Working in vacuum in Coulombs gauge we can write \(\mathbf{E} = -\frac{\partial \mathbf{A}}{\partial t}\), hence
\[
\mathbf{A} =\frac{1}{2}\left(\left(\frac{1}{i\omega_l}\mathbf{E}(\mathbf{x})\right)e^{-i\omega_lt} + \left(\frac{1}{i\omega_l}\mathbf{E}(\mathbf{x})\right)^{\dagger}e^{i\omega_lt}\right) = \frac{1}{2}\left(\mathbf{A}(\mathbf{x})e^{-i\omega_lt} + \mathbf{A}^{\dagger}(\mathbf{x})e^{i\omega_lt}\right)
\]
The interaction then can be written as:
\[
\begin{aligned}
H_I &= \sum_{\alpha, i, j} \left|i\right> \left< i\left|e \mathbf{\dot{r}}^{(\alpha)} \mathbf{A} \right| j\right> \left< j\right| \\
&= \sum_{\alpha, i, j} \left|i\right> \frac{1}{2} \left( \left< i\left|e \mathbf{\dot{r}}^{(\alpha)} \mathbf{A}(\mathbf{x}) \right| j\right> e^{-i\omega_lt}
+ \left< i\left|e \mathbf{\dot{r}}^{(\alpha)} \mathbf{A}^{\dagger}(\mathbf{x}) \right| j\right> e^{i\omega_lt} \right) \left< j \right| \\
&= \sum_{\alpha, i, j} \left|i\right> \frac{\hbar}{2} \left(\Omega_{ij} e^{-i\omega_lt}
+ \Omega^\dagger_{ij} e^{i\omega_lt} \right) \left< j\right|
\end{aligned}
\]
, where Rabi Frequency is defined as follows:
\[
\hbar\Omega_{i j}= \left< i\left|e \mathbf{\dot{r}}^{(\alpha)} \mathbf{A}(\mathbf{x}) \right| j\right>
\]
As we saw, we can decompose it through the Taylor expansion into the consecutive terms corresponding to different nature of the transition. Usually only one of the coupling types is dominant and the other can be neglected. The dominant type depends on the nature of the transition and the electric field structure.
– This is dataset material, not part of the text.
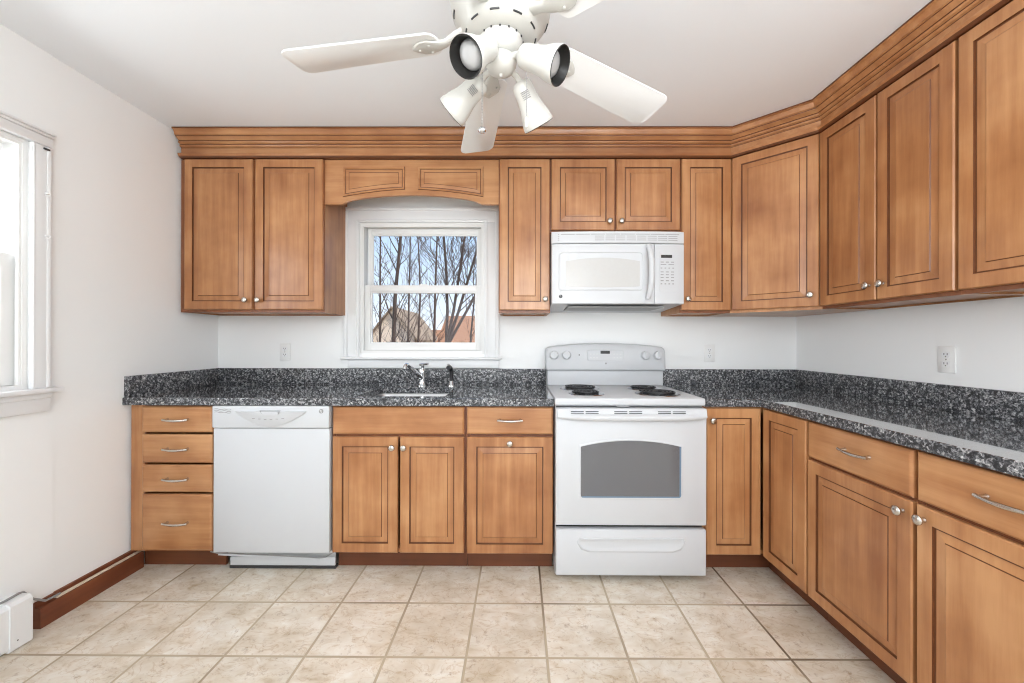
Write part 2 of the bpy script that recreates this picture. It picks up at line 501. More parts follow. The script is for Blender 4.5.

\(\Omega_{i j}= \begin{cases}
\frac{e\omega_{0}}{\hbar\omega_l}E^\mu\left\langle i\left| r^{(\alpha)}_{\mu} \right| j\right\rangle & (\mathrm{E1})
\\ \frac{e\omega_0}{2\hbar\omega_l} \partial^\nu E^\mu \left\langle i\left| r^{(\alpha)}_{\mu} r^{(\alpha)}_{\nu} \right| j\right\rangle & (\mathrm{E2})\\
\frac{1}{2} e \varepsilon_{\theta}^{\beta \gamma} \partial_\beta A_\gamma \left\langle i\left| L^\theta \right| j\right\rangle & (\mathrm{M1})\\
\end{cases}\)
This is the final expression of the Rabi-frequencies. As far as we are interested in only electric multipole expansion we took all required terms from the dirac equation. We worked in vacuum and in Coulomb gauge. Not switching the gauge allowed us to not to make any mistakes that arise from working in multiple gauges.
Other common derivation is using PZW Gauge, which naturally has a form of multipole expansion. I, however, prefered not to work in it, as from what I have seen it wasn't a popular choice of understanding the problem. Coulomb's gauge was a preffered choice, however for many they missed a step to split the first Taylor expansion term into symmetric and antisymmetric part, which forced them to fudge a factor of 1/2.
It is important to note that the above derivation is valid for the cases when the interaction is weak, and so the perturbation theory is applicable. This is because \(i \hbar \dot{r}_\mu=\left[r_\mu, H_0\right]\) uses this assumption.